楽曲自体はかなり凝った造りになっているようで、ホーンや鍵盤が重なり合って、教会の音の響きを連想させる浮遊感をもたらしている。そこに浮かび上がる歌はこんな風。
仕舞い込んだ夏の欠片 一つづつ数えながら
悲しい歌 消えないから 耳を塞いで歩き出した
ありふれてた 君の笑顔 一人きりの帰り道
見慣れてたこの街で いつかの記憶探している
今はもういない誰かの事を想っている。頭の中こだまする「悲しい歌」は消えない。
3人体制になって最初のツアーを始めるにあたり、すごく不安があったと山内総一郎は語る。お客さんがゾロゾロ帰ってしまう夢を何度も見たと。デビューしたてのバンドとは違う、既に人気のあったバンドでの後継としてのフロントマン。プレッシャーが大きいのは当然だろう。でも、ツアーで沢山の人に迎えてもらって、それが希望になった、自分たちが進むべき道を照らす光みたいだと思ったと言う。
醒めない夢ならまだ 醒めても夢ならまだ
醒めてる夢は
通り過ぎた夏の欠片 照らす月が映しだす
悲しい歌 消えないけど 君の面影が道標
駆け抜けた20代は、彼らにとって夏だったのか。今見上げるのは冬の空。季節は廻って、またやがて夏がやって来るのだけれど。

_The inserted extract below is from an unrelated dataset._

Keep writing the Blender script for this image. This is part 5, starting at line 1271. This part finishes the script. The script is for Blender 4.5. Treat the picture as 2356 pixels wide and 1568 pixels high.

でもあの夏、あの日は、二度とはないのだ。
響きあう光 戻れない日々のハーモニー
口ずさみながら 瞬いている
遠い日のメロデイ 悲しいだけじゃないから
夜空に散りばめ 輝かせてみせるよ
喪った何かを想う気持ちとそれを導く小さな希望、というのは、この後も繰り返し、フジファブリックの歌に出てくるモチーフの一つとなる。
ラストのホーンの包むような音色に、優しい気持ちになる一曲。